Worpswede steht für ein Wunder der deutschen Kunst. Die Siedlung im Teufelsmoor vor den Toren Bremens war für Jahrzehnte so etwas wie der komplette Künstlerhimmel auf Erden. Im süddeutschen Bietigheim-Bissingen werden nun in einer breit angelegten Ausstellung mehr als 160 Arbeiten gezeigt, die um 1900 in der Künstlerkolonie entstanden sind.

Von Wolf Schön | 08.05.2007
    Stiller Kanal mit steiler Böschung, auf der sich weiße Birken dem Herbstwind beugen. Ein Torfstecher stößt sein voll beladenes Boot vom Ufer ab, damit der Brennstoff unverzüglich die nahe gelegene Großstadt erreicht. Warmes Sonnenlicht fällt auf die ländliche Idylle, über der kräftige Wolken so rücksichtsvoll segeln, dass der Blick auf ein seidiges Blau nicht verstellt wird. Die bescheidene, doch andächtig überlieferte Szene dient als Vorlage für die Plakat- und Katalogwerbung der Städtischen Galerie im süddeutschen Bietigheim-Bissingen. Buchstaben treiben da auf dem Wasser des Kanals: "Ein Stück vom Himmel" steht dort zu lesen, versehen mit einem irritierenden Fragezeichen. Geworben wird so für die breit angelegte Ausstellung mit mehr als 160 Arbeiten, die um 1900 in der Künstlerkolonie Worpswede entstanden sind.

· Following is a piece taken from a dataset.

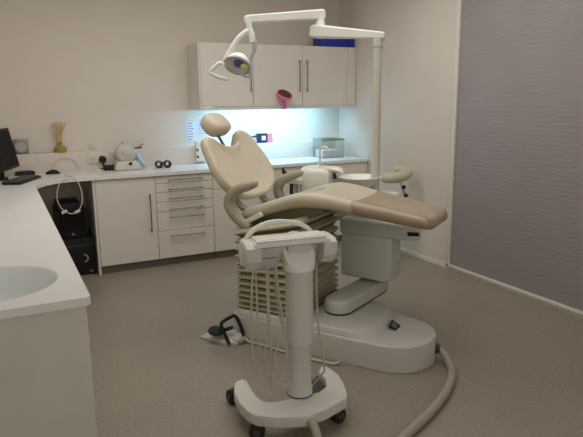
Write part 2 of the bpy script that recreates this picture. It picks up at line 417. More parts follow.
def mouse(x, y, rz, label, s=1.0):
    t = thing('computer_mouse', label, 'mouse', (x, y, .9005), rz)
    rings = []
    for i in range(9):
        a_ = i/8; xx = -.058+.116*a_; w = .032*math.sin(PI*min(max(a_*.94+.03, 0), 1))**.5; h = .036*math.sin(PI*min(max(a_*.9+.07, 0), 1))**.6
        rings.append([Vector((xx*s, w*s*math.cos(q*PI/8), h*s*math.sin(q*PI/8))) for q in range(9)])
    mb = MB(); V = [[mb.bm.verts.new(p) for p in r] for r in rings]
    for i in range(8):
        for j in range(8): mb.bm.faces.new((V[i][j], V[i][j+1], V[i+1][j+1], V[i+1][j]))
        mb.bm.faces.new((V[i][8], V[i][0], V[i+1][0], V[i+1][8]))
    mb.bm.faces.new(V[0]); mb.bm.faces.new(V[8])
    mb.build('mouse_body', M['black'], t)
    TB([(.0*s, 0, .0355*s), (.03*s, 0, .030*s)], .003, seg=6, spline=False).build('scroll_wheel', M['dark_grey'], t)
    return t
mouse(-.30, -.20, R(0), 'black computer mouse on the worktop right of the keyboard', 1.05)
t = thing('phone_handset', 'black low handset lying on the worktop behind the keyboard under the clock', 'phone', (-.53, -.16, .9), R(2))
MB().prism([(-.075, -.03), (.075, -.03), (.085, .0), (.075, .03), (-.075, .03), (-.085, 0)], .001, .034, bev=.012).build('handset_body', M['black'], t)
BX(-.06, .06, -.022, .022, .034, .040, bev=.004).build('handset_grip', M['dark_grey'], t)
# white cable arching over the worktop and hanging over its edge
o = TB([(-.29, -.13, .908), (-.288, -.125, .95), (-.275, -.118, .992), (-.235, -.113, 1.026), (-.17, -.11, 1.04), (-.105, -.113, 1.02), (-.068, -.118, .98), (-.06, -.13, .925), (-.045, -.15, .907), (.05, -.16, .907), (.13, -.15, .907)], .0045, seg=8).build('white_cable', M['frame_white'])
tag(o, 'white cable arching up against the back ledge from the mouse to the sockets', 'cable')
o = TB([(-.21, -.35, .907), (-.215, -.55, .909), (-.235, -.638, .905), (-.284, -.652, .875), (-.316, -.655, .80), (-.318, -.655, .715), (-.282, -.655, .64), (-.222, -.657, .602), (-.16, -.655, .622), (-.122, -.655, .70), (-.122, -.655, .79), (-.142, -.652, .865), (-.17, -.638, .905), (-.185, -.55, .909), (-.18, -.38, .907)], .0042, seg=8)
o = o.build('hanging_cable', M['frame_white'])
tag(o, 'white looped cable hanging over the worktop edge into the knee space', 'cable')
for x, z in ((-.272, .625), (-.168, .618)):
    TB([(x-.022, -.655, z-.012), (x+.022, -.655, z+.006)], .013, seg=8, spline=False).build('connector', M['frame_white'], o)
# sockets
def wall_plate(name, label, cat, x0, x1, z0, z1, y, holes, hm):
    t = thing(name, label, cat, ((x0+x1)/2, y, (z0+z1)/2))
    BX(x0, x1, y-.01, y, z0, z1, bev=.003).build('plate', M['frame_white'], t, world=True)
    for hx, hz, hw, hh in holes: BX(hx-hw, hx+hw, y-.0125, y-.0095, hz-hh, hz+hh, bev=.001, seg=1).build('socket_face' if hw > .015 else 'button', hm, t, world=True)
    return t
wall_plate('double_socket', 'white double wall socket on the ledge front above the knee space', 'socket', .02, .20, .965, 1.062, -.0905,
           [(.065, 1.0, .028, .03), (.155, 1.0, .028, .03)], M['carcass'])
wall_plate('thermostat', 'tiny white wall plate just above the ledge over the double socket', 'switch', .06, .125, 1.1, 1.155, -.0005, [(.0925, 1.13, .012, .012)], M['carcass'])
t = thing('mains_plug', 'round black plug pushed into the double socket', 'plug', (.155, -.105, 1.0))
mx = Matrix.Rotation(R(90), 4, 'X')
MB().lathe([(.0, 0), (.034, 0), (.034, .02), (.026, .036), (0, .038)], c=(.155, -.1035, 1.0), mx=mx).build('plug_body', M['black'], t, world=True)
TB([(.157, -.12, .97), (.16, -.125, .945), (.165, -.14, .915), (.18, -.16, .91)], .008, seg=8).build('lead', M['black'], t, world=True)
t = thing('power_adapter', 'black power adapter on the worktop beside the domed appliance', 'adapter', (.225, -.19, .9), R(-6))
BX(-.075, .055, -.03, .03, .001, .05, bev=.012).build('adapter_body', M['black'], t)
TB([(-.07, 0, .02), (-.10, -.0, .018), (-.115, .005, .008)], .006, seg=8).build('strain_relief', M['black_rubber'], t)
t = thing('cable_clip', 'tiny white cable clip on the worktop under the double socket', 'clip', (.10, -.21, .9))
BX(-.035, .03, -.014, .014, .001, .018, bev=.005).build('clip_body', M['frame_white'], t)
TB([(-.03, 0, .015), (-.045, 0, .03), (-.02, 0, .034)], .005, seg=6).build('clip_hook', M['frame_white'], t)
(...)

    Ein Stückchen Himmelsblau - das wäre in der Tat untertrieben gewesen. Das Markenzeichen Worpswede steht für ein Wunder der deutschen Kunst; die Siedlung im Teufelsmoor vor den Toren Bremens war für Jahrzehnte so etwas wie der komplette Künstlerhimmel auf Erden. Doch das unter den denkbar einfachsten Voraussetzungen. Denn was die ersten beiden Aussteiger, die Düsseldorfer Kunststudenten Otto Modersohn und Fritz Mackensen 1889 in ihrem Refugium vorfanden, war alles andere als spektakulär: keine pittoreske Naturkulisse, nur plattes armes Land mit redgedeckten Katen, deren Bewohner mit harter Arbeit ihr karges Brot verdienten. Auch konnte von unberührter Natur keine Rede sein. Das Moor war bereits im 18. Jahrhundert trocken gelegt worden, was schnurgerade Entwässerungsdrainagen sowie in Reih und Glied gepflanzte Bäume nicht verheimlichen konnten.

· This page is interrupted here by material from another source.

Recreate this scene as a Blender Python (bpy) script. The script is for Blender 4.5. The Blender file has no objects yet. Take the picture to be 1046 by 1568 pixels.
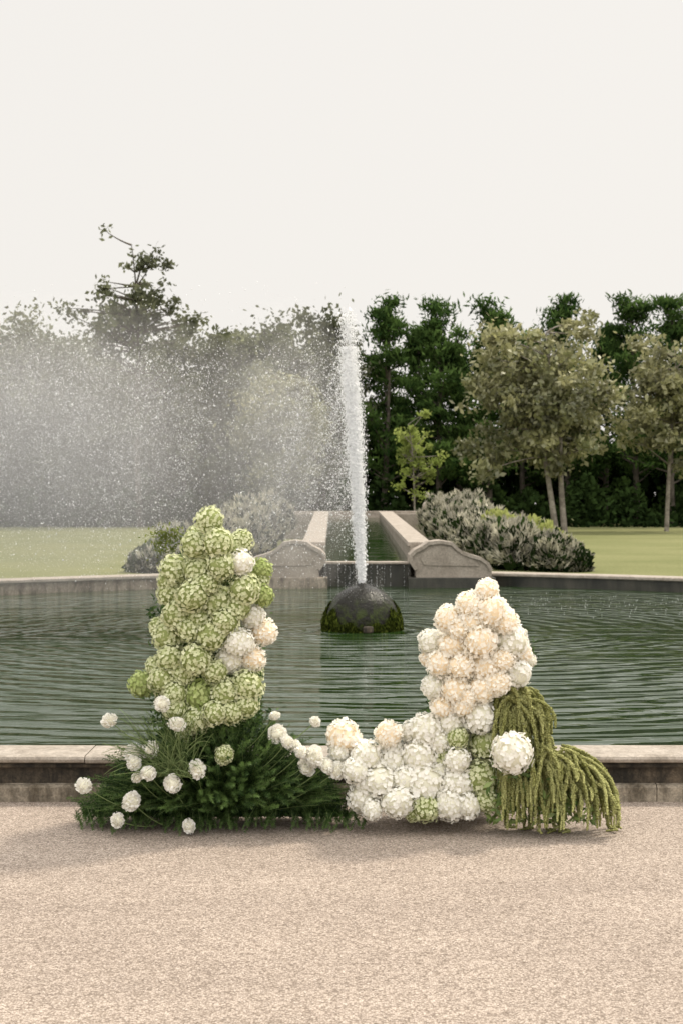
import bpy, math, numpy as np
from mathutils import Vector
R=np.random.RandomState(7)
F_=2178.0; HY=768.0; H=1.6
def P(x,y,D): return np.array([(x-523)/F_*D, D, H-(y-HY)/F_*D])
S=bpy.context.scene
# ---------------------------------------------------------------- helpers
def link(o,parent=None):
    S.collection.objects.link(o)
    if parent: o.parent=parent
    return o
def empty(name):
    e=bpy.data.objects.new(name,None); S.collection.objects.link(e); return e
def mk(name,V,F,mat,tint=None,smooth=False):
    V=np.asarray(V,dtype=np.float32).reshape(-1,3); F=np.asarray(F,dtype=np.int32)
    k=F.shape[1]; m=bpy.data.meshes.new(name)
    m.vertices.add(len(V)); m.vertices.foreach_set("co",V.ravel())
    m.loops.add(F.size); m.loops.foreach_set("vertex_index",F.ravel())
    m.polygons.add(len(F)); m.polygons.foreach_set("loop_start",np.arange(0,F.size,k,dtype=np.int32))
    if smooth: m.polygons.foreach_set("use_smooth",np.ones(len(F),dtype=bool))
    m.update(calc_edges=True)
    if tint is not None:
        a=m.attributes.new("tint","FLOAT","FACE"); a.data.foreach_set("value",np.asarray(tint,dtype=np.float32))
    if mat: m.materials.append(mat)
    return m
def ob(name,mesh,parent=None): return link(bpy.data.objects.new(name,mesh),parent)
def pyob(name,V,F,mat,parent=None,smooth=False):
    m=bpy.data.meshes.new(name); m.from_pydata([tuple(v) for v in V],[],F); m.update()
    if smooth:
        for p in m.polygons: p.use_smooth=True
    m.materials.append(mat); return ob(name,m,parent)
def unit(v): return v/(np.linalg.norm(v,axis=-1,keepdims=True)+1e-9)
def rdir(n): return unit(R.normal(size=(n,3)))
def diamonds(C,U,W,L,B):
    L=np.asarray(L).reshape(-1,1); B=np.asarray(B).reshape(-1,1); n=len(C)
    V=np.stack([C-U*L,C+W*B-U*L*0.1,C+U*L,C-W*B-U*L*0.1],1).reshape(-1,3)
    return V,np.arange(4*n).reshape(n,4)
def leaves(C,L,asp=0.5,up=0.0):
    n=len(C); U=rdir(n); U[:,2]+=up; U=unit(U); W=unit(np.cross(U,rdir(n)))
    L=L*R.uniform(.6,1.3,n)
    return diamonds(C,U,W,L,L*asp)
class Bag:
    def __init__(s): s.V=[];s.F=[];s.T=[];s.n=0
    def add(s,V,F,t=0.5):
        V=np.asarray(V).reshape(-1,3);F=np.asarray(F)
        s.V.append(V);s.F.append(F+s.n);s.n+=len(V)
        s.T.append(np.broadcast_to(np.asarray(t,dtype=float),(len(F),)))
    def mesh(s,name,mat,smooth=False): return mk(name,np.concatenate(s.V),np.concatenate(s.F),mat,np.concatenate(s.T),smooth)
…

    Wenn die Einsiedelei wenigstens originell gewesen wäre. Bereits sechs Jahrzehnte zuvor hatten Frankreichs Freiluftmaler in Barbizon vorgemacht, wie man die Flucht vor der Industrialisierung der Stadtregionen organisiert. Mittlerweile war auch in Deutschland der Reißaus vor den rauchenden Schloten zu einer künstlerischen Massenbewegung geworden. Dass den Worpsweder Heimatmalern der steile Aufstieg zum Olymp des Ruhms gelang, lag wohl daran, dass sie mit ihren farbfrischen, naturnahen Bildern zur rechten Zeit am rechten Ort zur Stelle waren. Nach dem Debut in der Bremer Kunsthalle war Eugen Otto von Stieler auf die muntere, um so vielversprechende Talente wie Fritz Overbeck und Heinrich Vogeler angewachsene Gruppe aufmerksam geworden. Der mächtige Manager des Münchner Glaspalastes, in dem alljährlich der renommierte moderne Salon der Kaiserzeit stattfand, stellte der norddeutschen Kolonie 1895 einen eigenen Saal zur Verfügung. Der Erfolg war überwältigend, schlagartig waren die Worpsweder deutschlandweit bekannt und gefragt.

    Über Nacht verwandelte sich das bescheidene Dorf zu einem Mekka der Avantgarde, der sich auch die frühvollendete Paula Modersohn-Becker anschloss. Zum so genannten Barkenhoff des genialen Jugendstilkünstlers Vogeler, einem märchenhaften Gesamtkunstwerk aus Architektur, Malerei und Kunstgewebe, pilgerte Prominenz aus Kunst, Literatur und Theater, darunter Gerhart Hauptmann, Rainer Maria Rilke und Max Reinhard. Die Bilder mit dem Qualitätssiegel Worpswede trafen den Nerv der Zeit, sie waren die deutsche Antwort auf den französischen Impressionismus. Wenn heute die pastoralen Landschaften mit ihrem bodenständigen Personal Revue passieren, wird deutlich, warum sich die einst hochgeschätzten deutschen Werte auf Dauer nicht exorbitant verzinsen konnten. Gerade die Suche nach der tieferen Wahrheit im Naturerlebnis, die feierliche Stimmung waren schließlich der Grund dafür, dass die unbeschwerte Konkurrenz aus Frankreich mit ihrem angeblichen Formenzerfall und ihrer geschmähten Oberflächlichkeit uneinholbar davonzog. Das Fragezeichen hinter dem Stück vom Himmel bekommt am Ende des Ausstellungsrundgangs doch einen melancholischen Sinn. Was vom verblassten Mythos bleibt, ist aber nicht gering: Das Projekt Worpswede präsentiert sich mit berechtigtem Stolz als wichtigste Zwischenstation auf dem Weg vom blutleer gewordenen Akademismus zur wirklich radikal befreiten Künstlergemeinschaft der Brücke-Expressionisten.